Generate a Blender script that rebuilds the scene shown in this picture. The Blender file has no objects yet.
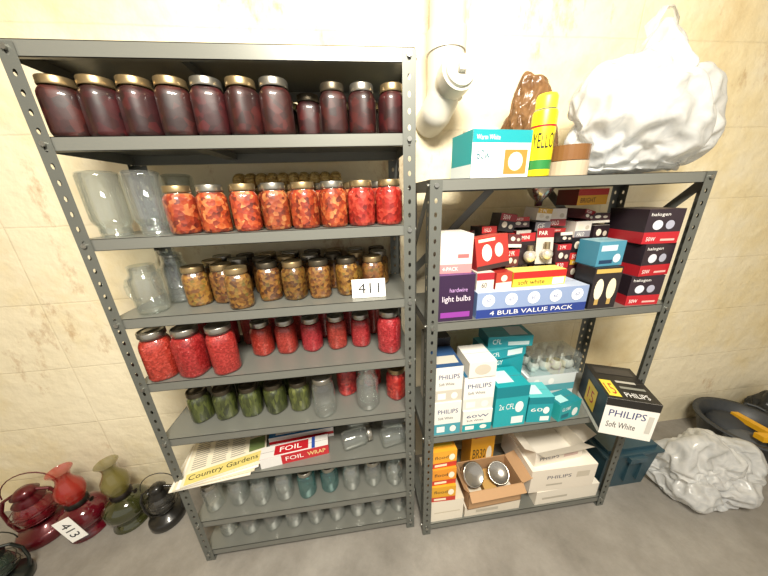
import bpy, bmesh, math, random
from mathutils import Vector, Matrix, noise
random.seed(7)
C=bpy.context.scene.collection
def lin(c):
    c=c/255.
    return c/12.92 if c<=.04045 else ((c+.055)/1.055)**2.4
def rgb(h):
    h=h.lstrip('#'); return tuple(lin(int(h[i:i+2],16)) for i in (0,2,4))+(1,)
# ---------------- materials ----------------
MATS={}
def nmat(name):
    m=bpy.data.materials.new(name); m.use_nodes=True
    nt=m.node_tree; return m,nt,nt.nodes['Principled BSDF']
def pm(col,rough=.5,metal=0,coat=0,name=None,**kw):
    key=(col,rough,metal,coat,tuple(kw.items()))
    if key in MATS: return MATS[key]
    m,nt,b=nmat(name or 'mat_'+col.strip('#'))
    b.inputs['Base Color'].default_value=rgb(col); b.inputs['Roughness'].default_value=rough
    b.inputs['Metallic'].default_value=metal; b.inputs['Coat Weight'].default_value=coat
    for k,v in kw.items(): b.inputs[k.replace('_',' ')].default_value=v
    MATS[key]=m; return m
def N(nt,t,**kw):
    n=nt.nodes.new(t)
    for k,v in kw.items(): setattr(n,k,v)
    return n
def ramp(nt,stops,const=False):
    r=N(nt,'ShaderNodeValToRGB'); e=r.color_ramp.elements
    if const: r.color_ramp.interpolation='CONSTANT'
    while len(e)<len(stops): e.new(.5)
    for i,(p,c) in enumerate(stops): e[i].position=p; e[i].color=rgb(c) if isinstance(c,str) else c
    return r
def plastic(name,c,rough=.25,sss=.3,c2=None,alpha=1.,bs=.15):
    m=bpy.data.materials.new(name); m.use_nodes=True; nt=m.node_tree; L=nt.links.new; b=nt.nodes['Principled BSDF']; o=nt.nodes['Material Output']
    b.inputs['Roughness'].default_value=rough
    ge=N(nt,'ShaderNodeTexCoord'); nz=N(nt,'ShaderNodeTexNoise'); nz.inputs['Scale'].default_value=14; nz.inputs['Detail'].default_value=2; nz.inputs['Distortion'].default_value=2.5; L(ge.outputs['Object'],nz.inputs[0])
    r=ramp(nt,[(.35,c),(.65,c2 or c)]); L(nz.outputs[0],r.inputs[0]); L(r.outputs[0],b.inputs['Base Color'])
    bp=N(nt,'ShaderNodeBump'); bp.inputs['Strength'].default_value=bs; bp.inputs['Distance'].default_value=.03; L(nz.outputs[0],bp.inputs['Height']); L(bp.outputs[0],b.inputs['Normal'])
    t=N(nt,'ShaderNodeBsdfTranslucent'); L(r.outputs[0],t.inputs[0]); mx=N(nt,'ShaderNodeMixShader'); mx.inputs[0].default_value=sss
    tr=N(nt,'ShaderNodeBsdfTransparent'); m3=N(nt,'ShaderNodeMixShader'); m3.inputs[0].default_value=1-alpha
    L(b.outputs[0],mx.inputs[1]); L(t.outputs[0],mx.inputs[2]); L(mx.outputs[0],m3.inputs[1]); L(tr.outputs[0],m3.inputs[2]); L(m3.outputs[0],o.inputs[0]); return m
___
→ PROBLEM STATEMENT
Make an exact copy of all the material, but keep the pictures out of it.

→ TASK RESPONSE
Generate a Blender script that rebuilds the scene shown in this picture. The Blender file has no objects yet.
import bpy, bmesh, math, random
from mathutils import Vector, Matrix, noise
random.seed(7)
C=bpy.context.scene.collection
def lin(c):
    c=c/255.
    return c/12.92 if c<=.04045 else ((c+.055)/1.055)**2.4
def rgb(h):
    h=h.lstrip('#'); return tuple(lin(int(h[i:i+2],16)) for i in (0,2,4))+(1,)
# ---------------- materials ----------------
MATS={}
def nmat(name):
    m=bpy.data.materials.new(name); m.use_nodes=True
    nt=m.node_tree; return m,nt,nt.nodes['Principled BSDF']
def pm(col,rough=.5,metal=0,coat=0,name=None,**kw):
    key=(col,rough,metal,coat,tuple(kw.items()))
    if key in MATS: return MATS[key]
    m,nt,b=nmat(name or 'mat_'+col.strip('#'))
    b.inputs['Base Color'].default_value=rgb(col); b.inputs['Roughness'].default_value=rough
    b.inputs['Metallic'].default_value=metal; b.inputs['Coat Weight'].default_value=coat
    for k,v in kw.items(): b.inputs[k.replace('_',' ')].default_value=v
    MATS[key]=m; return m
def N(nt,t,**kw):
    n=nt.nodes.new(t)
    for k,v in kw.items(): setattr(n,k,v)
    return n
def ramp(nt,stops,const=False):
    r=N(nt,'ShaderNodeValToRGB'); e=r.color_ramp.elements
    if const: r.color_ramp.interpolation='CONSTANT'
    while len(e)<len(stops): e.new(.5)
    for i,(p,c) in enumerate(stops): e[i].position=p; e[i].color=rgb(c) if isinstance(c,str) else c
    return r
def plastic(name,c,rough=.25,sss=.3,c2=None,alpha=1.,bs=.15):
    m=bpy.data.materials.new(name); m.use_nodes=True; nt=m.node_tree; L=nt.links.new; b=nt.nodes['Principled BSDF']; o=nt.nodes['Material Output']
    b.inputs['Roughness'].default_value=rough
    ge=N(nt,'ShaderNodeTexCoord'); nz=N(nt,'ShaderNodeTexNoise'); nz.inputs['Scale'].default_value=14; nz.inputs['Detail'].default_value=2; nz.inputs['Distortion'].default_value=2.5; L(ge.outputs['Object'],nz.inputs[0])
    r=ramp(nt,[(.35,c),(.65,c2 or c)]); L(nz.outputs[0],r.inputs[0]); L(r.outputs[0],b.inputs['Base Color'])
    bp=N(nt,'ShaderNodeBump'); bp.inputs['Strength'].default_value=bs; bp.inputs['Distance'].default_value=.03; L(nz.outputs[0],bp.inputs['Height']); L(bp.outputs[0],b.inputs['Normal'])
    t=N(nt,'ShaderNodeBsdfTranslucent'); L(r.outputs[0],t.inputs[0]); mx=N(nt,'ShaderNodeMixShader'); mx.inputs[0].default_value=sss
    tr=N(nt,'ShaderNodeBsdfTransparent'); m3=N(nt,'ShaderNodeMixShader'); m3.inputs[0].default_value=1-alpha
    L(b.outputs[0],mx.inputs[1]); L(t.outputs[0],mx.inputs[2]); L(mx.outputs[0],m3.inputs[1]); L(tr.outputs[0],m3.inputs[2]); L(m3.outputs[0],o.inputs[0]); return m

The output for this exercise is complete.